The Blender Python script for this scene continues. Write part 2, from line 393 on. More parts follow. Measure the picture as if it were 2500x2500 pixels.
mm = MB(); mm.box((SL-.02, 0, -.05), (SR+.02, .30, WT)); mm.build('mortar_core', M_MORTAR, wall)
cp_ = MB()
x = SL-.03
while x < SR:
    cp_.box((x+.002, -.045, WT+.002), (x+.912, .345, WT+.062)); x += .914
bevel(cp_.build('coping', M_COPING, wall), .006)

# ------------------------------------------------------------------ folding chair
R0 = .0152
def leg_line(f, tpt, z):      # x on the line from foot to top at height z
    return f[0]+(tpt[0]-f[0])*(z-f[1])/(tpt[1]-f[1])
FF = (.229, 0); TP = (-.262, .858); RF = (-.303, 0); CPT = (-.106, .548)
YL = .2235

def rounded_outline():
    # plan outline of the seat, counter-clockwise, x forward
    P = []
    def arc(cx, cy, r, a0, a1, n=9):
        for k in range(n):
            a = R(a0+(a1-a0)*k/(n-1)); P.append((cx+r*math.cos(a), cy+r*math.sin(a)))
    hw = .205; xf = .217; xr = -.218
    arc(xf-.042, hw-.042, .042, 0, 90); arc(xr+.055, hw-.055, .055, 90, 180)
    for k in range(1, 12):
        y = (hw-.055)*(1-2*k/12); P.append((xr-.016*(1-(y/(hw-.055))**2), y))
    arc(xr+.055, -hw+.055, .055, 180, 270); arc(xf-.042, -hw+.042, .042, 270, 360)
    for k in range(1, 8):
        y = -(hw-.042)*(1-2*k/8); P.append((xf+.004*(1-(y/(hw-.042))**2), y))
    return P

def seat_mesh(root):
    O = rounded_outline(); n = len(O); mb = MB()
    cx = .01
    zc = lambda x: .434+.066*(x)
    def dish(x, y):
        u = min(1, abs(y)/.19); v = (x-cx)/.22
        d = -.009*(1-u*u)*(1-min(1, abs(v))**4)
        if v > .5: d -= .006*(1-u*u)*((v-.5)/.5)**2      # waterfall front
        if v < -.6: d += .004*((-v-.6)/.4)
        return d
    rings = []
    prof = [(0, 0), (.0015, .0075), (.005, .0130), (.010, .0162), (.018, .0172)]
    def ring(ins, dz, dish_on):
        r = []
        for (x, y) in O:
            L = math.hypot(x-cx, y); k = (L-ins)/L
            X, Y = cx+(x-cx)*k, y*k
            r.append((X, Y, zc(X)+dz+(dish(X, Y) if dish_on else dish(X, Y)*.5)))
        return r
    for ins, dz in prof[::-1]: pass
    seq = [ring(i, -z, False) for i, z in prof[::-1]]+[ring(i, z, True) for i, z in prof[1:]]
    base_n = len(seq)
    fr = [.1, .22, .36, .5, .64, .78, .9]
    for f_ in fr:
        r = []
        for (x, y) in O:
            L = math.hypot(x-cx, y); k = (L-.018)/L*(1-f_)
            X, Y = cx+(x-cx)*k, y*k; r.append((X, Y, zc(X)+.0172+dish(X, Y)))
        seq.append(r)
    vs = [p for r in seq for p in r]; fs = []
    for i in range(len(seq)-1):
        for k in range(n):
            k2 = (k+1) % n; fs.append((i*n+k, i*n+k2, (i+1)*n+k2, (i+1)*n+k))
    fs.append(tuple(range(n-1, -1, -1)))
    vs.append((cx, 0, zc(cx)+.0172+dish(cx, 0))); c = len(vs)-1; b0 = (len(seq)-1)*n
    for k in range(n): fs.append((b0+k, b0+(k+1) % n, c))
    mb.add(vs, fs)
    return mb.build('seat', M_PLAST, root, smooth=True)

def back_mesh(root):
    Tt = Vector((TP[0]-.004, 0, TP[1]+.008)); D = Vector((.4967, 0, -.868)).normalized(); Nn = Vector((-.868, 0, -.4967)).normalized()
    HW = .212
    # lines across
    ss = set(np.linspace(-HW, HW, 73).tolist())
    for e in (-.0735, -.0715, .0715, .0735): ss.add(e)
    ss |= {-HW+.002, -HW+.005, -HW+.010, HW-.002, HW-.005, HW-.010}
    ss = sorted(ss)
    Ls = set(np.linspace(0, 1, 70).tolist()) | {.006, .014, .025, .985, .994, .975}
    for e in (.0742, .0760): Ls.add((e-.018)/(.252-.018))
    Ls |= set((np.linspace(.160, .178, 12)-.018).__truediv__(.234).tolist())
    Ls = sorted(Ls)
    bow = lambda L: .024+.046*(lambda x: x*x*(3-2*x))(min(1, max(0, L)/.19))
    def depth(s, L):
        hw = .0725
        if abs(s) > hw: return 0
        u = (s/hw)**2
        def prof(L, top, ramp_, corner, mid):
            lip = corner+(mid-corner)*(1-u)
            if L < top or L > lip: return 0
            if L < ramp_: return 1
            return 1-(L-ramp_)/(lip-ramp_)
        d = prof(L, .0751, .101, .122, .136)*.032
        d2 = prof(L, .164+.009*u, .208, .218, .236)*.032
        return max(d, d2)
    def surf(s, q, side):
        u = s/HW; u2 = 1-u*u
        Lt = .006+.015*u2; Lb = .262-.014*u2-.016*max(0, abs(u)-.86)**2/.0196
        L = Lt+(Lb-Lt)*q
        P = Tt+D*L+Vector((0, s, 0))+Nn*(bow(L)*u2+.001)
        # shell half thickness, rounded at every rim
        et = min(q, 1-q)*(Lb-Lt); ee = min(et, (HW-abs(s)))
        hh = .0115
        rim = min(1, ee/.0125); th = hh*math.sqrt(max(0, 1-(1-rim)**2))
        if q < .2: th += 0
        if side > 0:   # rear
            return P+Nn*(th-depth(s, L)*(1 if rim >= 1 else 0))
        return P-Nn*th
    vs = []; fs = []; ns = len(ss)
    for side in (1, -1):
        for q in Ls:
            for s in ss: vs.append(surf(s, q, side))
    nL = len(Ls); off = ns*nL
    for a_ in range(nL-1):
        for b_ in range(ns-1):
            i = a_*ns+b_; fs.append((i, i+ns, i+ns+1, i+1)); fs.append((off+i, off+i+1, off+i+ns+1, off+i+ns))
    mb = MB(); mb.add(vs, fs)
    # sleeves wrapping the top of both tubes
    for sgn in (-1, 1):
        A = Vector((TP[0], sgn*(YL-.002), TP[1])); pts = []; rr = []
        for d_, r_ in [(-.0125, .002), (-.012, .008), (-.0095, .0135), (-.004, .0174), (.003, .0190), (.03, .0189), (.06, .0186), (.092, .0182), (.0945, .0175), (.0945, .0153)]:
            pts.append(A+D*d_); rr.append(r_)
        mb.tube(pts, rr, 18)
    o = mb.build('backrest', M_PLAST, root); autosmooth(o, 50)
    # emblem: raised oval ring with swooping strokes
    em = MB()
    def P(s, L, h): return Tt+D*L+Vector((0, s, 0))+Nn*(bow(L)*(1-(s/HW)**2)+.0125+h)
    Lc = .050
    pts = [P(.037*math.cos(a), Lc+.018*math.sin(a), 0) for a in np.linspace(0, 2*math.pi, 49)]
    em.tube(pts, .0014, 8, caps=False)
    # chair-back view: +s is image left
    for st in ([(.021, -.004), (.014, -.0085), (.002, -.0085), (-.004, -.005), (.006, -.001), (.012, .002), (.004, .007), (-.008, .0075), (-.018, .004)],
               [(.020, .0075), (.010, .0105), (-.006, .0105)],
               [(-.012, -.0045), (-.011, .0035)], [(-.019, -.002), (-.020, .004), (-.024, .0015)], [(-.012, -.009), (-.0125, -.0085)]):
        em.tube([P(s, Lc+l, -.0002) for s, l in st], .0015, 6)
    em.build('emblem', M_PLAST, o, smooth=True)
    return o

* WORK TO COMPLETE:
Reproduce each line of the material above precisely.

* THE ANSWER:
The Blender Python script for this scene continues. Write part 2, from line 393 on. More parts follow. Measure the picture as if it were 2500x2500 pixels.
mm = MB(); mm.box((SL-.02, 0, -.05), (SR+.02, .30, WT)); mm.build('mortar_core', M_MORTAR, wall)
cp_ = MB()
x = SL-.03
while x < SR:
    cp_.box((x+.002, -.045, WT+.002), (x+.912, .345, WT+.062)); x += .914
bevel(cp_.build('coping', M_COPING, wall), .006)

# ------------------------------------------------------------------ folding chair
R0 = .0152
def leg_line(f, tpt, z):      # x on the line from foot to top at height z
    return f[0]+(tpt[0]-f[0])*(z-f[1])/(tpt[1]-f[1])
FF = (.229, 0); TP = (-.262, .858); RF = (-.303, 0); CPT = (-.106, .548)
YL = .2235

def rounded_outline():
    # plan outline of the seat, counter-clockwise, x forward
    P = []
    def arc(cx, cy, r, a0, a1, n=9):
        for k in range(n):
            a = R(a0+(a1-a0)*k/(n-1)); P.append((cx+r*math.cos(a), cy+r*math.sin(a)))
    hw = .205; xf = .217; xr = -.218
    arc(xf-.042, hw-.042, .042, 0, 90); arc(xr+.055, hw-.055, .055, 90, 180)
    for k in range(1, 12):
        y = (hw-.055)*(1-2*k/12); P.append((xr-.016*(1-(y/(hw-.055))**2), y))
    arc(xr+.055, -hw+.055, .055, 180, 270); arc(xf-.042, -hw+.042, .042, 270, 360)
    for k in range(1, 8):
        y = -(hw-.042)*(1-2*k/8); P.append((xf+.004*(1-(y/(hw-.042))**2), y))
    return P

def seat_mesh(root):
    O = rounded_outline(); n = len(O); mb = MB()
    cx = .01
    zc = lambda x: .434+.066*(x)
    def dish(x, y):
        u = min(1, abs(y)/.19); v = (x-cx)/.22
        d = -.009*(1-u*u)*(1-min(1, abs(v))**4)
        if v > .5: d -= .006*(1-u*u)*((v-.5)/.5)**2      # waterfall front
        if v < -.6: d += .004*((-v-.6)/.4)
        return d
    rings = []
    prof = [(0, 0), (.0015, .0075), (.005, .0130), (.010, .0162), (.018, .0172)]
    def ring(ins, dz, dish_on):
        r = []
        for (x, y) in O:
            L = math.hypot(x-cx, y); k = (L-ins)/L
            X, Y = cx+(x-cx)*k, y*k
            r.append((X, Y, zc(X)+dz+(dish(X, Y) if dish_on else dish(X, Y)*.5)))
        return r
    for ins, dz in prof[::-1]: pass
    seq = [ring(i, -z, False) for i, z in prof[::-1]]+[ring(i, z, True) for i, z in prof[1:]]
    base_n = len(seq)
    fr = [.1, .22, .36, .5, .64, .78, .9]
    for f_ in fr:
        r = []
        for (x, y) in O:
            L = math.hypot(x-cx, y); k = (L-.018)/L*(1-f_)
            X, Y = cx+(x-cx)*k, y*k; r.append((X, Y, zc(X)+.0172+dish(X, Y)))
        seq.append(r)
    vs = [p for r in seq for p in r]; fs = []
    for i in range(len(seq)-1):
        for k in range(n):
            k2 = (k+1) % n; fs.append((i*n+k, i*n+k2, (i+1)*n+k2, (i+1)*n+k))
    fs.append(tuple(range(n-1, -1, -1)))
    vs.append((cx, 0, zc(cx)+.0172+dish(cx, 0))); c = len(vs)-1; b0 = (len(seq)-1)*n
    for k in range(n): fs.append((b0+k, b0+(k+1) % n, c))
    mb.add(vs, fs)
    return mb.build('seat', M_PLAST, root, smooth=True)

def back_mesh(root):
    Tt = Vector((TP[0]-.004, 0, TP[1]+.008)); D = Vector((.4967, 0, -.868)).normalized(); Nn = Vector((-.868, 0, -.4967)).normalized()
    HW = .212
    # lines across
    ss = set(np.linspace(-HW, HW, 73).tolist())
    for e in (-.0735, -.0715, .0715, .0735): ss.add(e)
    ss |= {-HW+.002, -HW+.005, -HW+.010, HW-.002, HW-.005, HW-.010}
    ss = sorted(ss)
    Ls = set(np.linspace(0, 1, 70).tolist()) | {.006, .014, .025, .985, .994, .975}
    for e in (.0742, .0760): Ls.add((e-.018)/(.252-.018))
    Ls |= set((np.linspace(.160, .178, 12)-.018).__truediv__(.234).tolist())
    Ls = sorted(Ls)
    bow = lambda L: .024+.046*(lambda x: x*x*(3-2*x))(min(1, max(0, L)/.19))
    def depth(s, L):
        hw = .0725
        if abs(s) > hw: return 0
        u = (s/hw)**2
        def prof(L, top, ramp_, corner, mid):
            lip = corner+(mid-corner)*(1-u)
            if L < top or L > lip: return 0
            if L < ramp_: return 1
            return 1-(L-ramp_)/(lip-ramp_)
        d = prof(L, .0751, .101, .122, .136)*.032
        d2 = prof(L, .164+.009*u, .208, .218, .236)*.032
        return max(d, d2)
    def surf(s, q, side):
        u = s/HW; u2 = 1-u*u
        Lt = .006+.015*u2; Lb = .262-.014*u2-.016*max(0, abs(u)-.86)**2/.0196
        L = Lt+(Lb-Lt)*q
        P = Tt+D*L+Vector((0, s, 0))+Nn*(bow(L)*u2+.001)
        # shell half thickness, rounded at every rim
        et = min(q, 1-q)*(Lb-Lt); ee = min(et, (HW-abs(s)))
        hh = .0115
        rim = min(1, ee/.0125); th = hh*math.sqrt(max(0, 1-(1-rim)**2))
        if q < .2: th += 0
        if side > 0:   # rear
            return P+Nn*(th-depth(s, L)*(1 if rim >= 1 else 0))
        return P-Nn*th
    vs = []; fs = []; ns = len(ss)
    for side in (1, -1):
        for q in Ls:
            for s in ss: vs.append(surf(s, q, side))
    nL = len(Ls); off = ns*nL
    for a_ in range(nL-1):
        for b_ in range(ns-1):
            i = a_*ns+b_; fs.append((i, i+ns, i+ns+1, i+1)); fs.append((off+i, off+i+1, off+i+ns+1, off+i+ns))
    mb = MB(); mb.add(vs, fs)
    # sleeves wrapping the top of both tubes
    for sgn in (-1, 1):
        A = Vector((TP[0], sgn*(YL-.002), TP[1])); pts = []; rr = []
        for d_, r_ in [(-.0125, .002), (-.012, .008), (-.0095, .0135), (-.004, .0174), (.003, .0190), (.03, .0189), (.06, .0186), (.092, .0182), (.0945, .0175), (.0945, .0153)]:
            pts.append(A+D*d_); rr.append(r_)
        mb.tube(pts, rr, 18)
    o = mb.build('backrest', M_PLAST, root); autosmooth(o, 50)
    # emblem: raised oval ring with swooping strokes
    em = MB()
    def P(s, L, h): return Tt+D*L+Vector((0, s, 0))+Nn*(bow(L)*(1-(s/HW)**2)+.0125+h)
    Lc = .050
    pts = [P(.037*math.cos(a), Lc+.018*math.sin(a), 0) for a in np.linspace(0, 2*math.pi, 49)]
    em.tube(pts, .0014, 8, caps=False)
    # chair-back view: +s is image left
    for st in ([(.021, -.004), (.014, -.0085), (.002, -.0085), (-.004, -.005), (.006, -.001), (.012, .002), (.004, .007), (-.008, .0075), (-.018, .004)],
               [(.020, .0075), (.010, .0105), (-.006, .0105)],
               [(-.012, -.0045), (-.011, .0035)], [(-.019, -.002), (-.020, .004), (-.024, .0015)], [(-.012, -.009), (-.0125, -.0085)]):
        em.tube([P(s, Lc+l, -.0002) for s, l in st], .0015, 6)
    em.build('emblem', M_PLAST, o, smooth=True)
    return o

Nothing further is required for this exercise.